Obviously the timing of this fair is critical to its legacy. It came at the end of a decade punctuated by the Great Depression and represented a last gasp of international cooperation on the eve of the Second World War. In fact, before the Fair closed in late 1940, the war had started, and Poland and France had fallen to Nazi Germany. Yet it's the theme of the Fair - "the World of Tomorrow" - which separates it from its predecessors. Our previous exposition efforts had usually represented commemmorations of significant historic events: the national centennial, settlers landing at Jamestowne in 1607, the Lewis and Clark expedition (1904, St. Louis), or Columbus "discovering" the New World (Chicago, 1893). And while we used these venues to show off some of our technological and engineering achievements, a majority of the exhibits were about entertaining the masses with low-brow amusements and colorful historical re-enactments.

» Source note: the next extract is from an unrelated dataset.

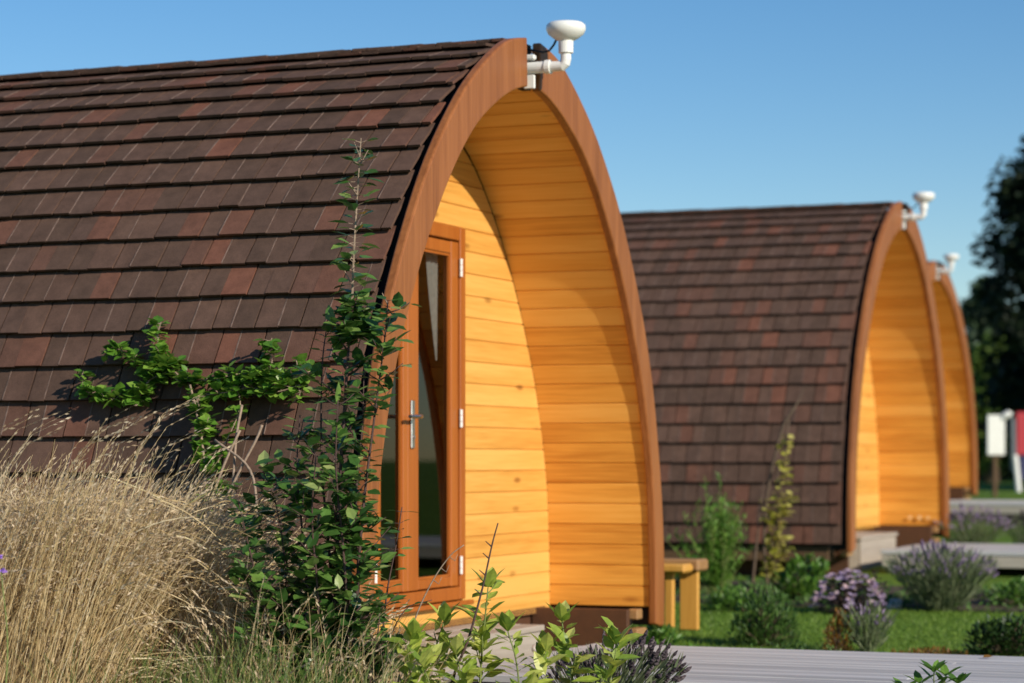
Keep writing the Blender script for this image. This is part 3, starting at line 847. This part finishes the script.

Sure, the 1939 Fair had its share of amusements, particularly in its 1940 season. Yet the optimistic Fair organizers earnestly sought to make this occasion different. Fair visitors paid their admission and were rewarded with a display of the newest innovations corporate America had to offer: electric appliances, plastics, robots, cutting-edge farm equipment, and television. And although a majority of the people attending couldn't yet afford the new consumer items on display, the Fair primed a pump of demand which would be turned on with a vengeance after World War II.

In addtion, the New York World's Fair represented a harbinger of the "American Dream" and suburban ideal which would transform the American landscape post-1945. Indeed, the most popular exhibit was the General Motors "Futurama" in which visitors saw a model of what America would possibly look like in 1960 . . . if General Motors - and the infamous Robert Moses, one of the Fair's key proponents - had their way. The "Futurama" predicted a world in which people lived in bucolic suburbs and drove their cars on superhighways to offices in nearby cities. No doubt this was a powerful vision to apartment-living urban dwellers who had little chance to buy their own homes.

Each visitor to the "Futurama" received a button that said, "I Have Seen the Future." And they had! The America they saw in model form became the America of the postwar world, realized first in the mass-produced homes of Levittown on Long Island, and copied repeatedly across the nation. The residents of these new suburbs, enjoying a level of prosperity not seen since the 1920s, filled those homes with the consumer goods - including televisions - so prominently displayed at the 1939 Fair.

That being said, one can approach the fair from other angles as well. From a design standpoint it represented the height of Art Deco style in America, particularly as illustrated by the Fair's symbols, the Trylon and Perisphere. The New York World's Fair also influenced the vision of Walt Disney, who would use some of the lessons learned in 1939 in the construction of Disneyland in the 1950s. Interest in the Fair has only grown, particularly among collectors of memorabilia. Among my various collections of antiques and "junk" the largest group likely comes from the Fair, including a mountain of souvenirs, plates, and books. I even have a couple of those "I Have Seen the Future" pins. Realizing I can't time travel back to 1939, I collect these items to experience some of the magic of the event. It's not a substitute for a good H.G. Wells-like adventure, but it will have to do for now.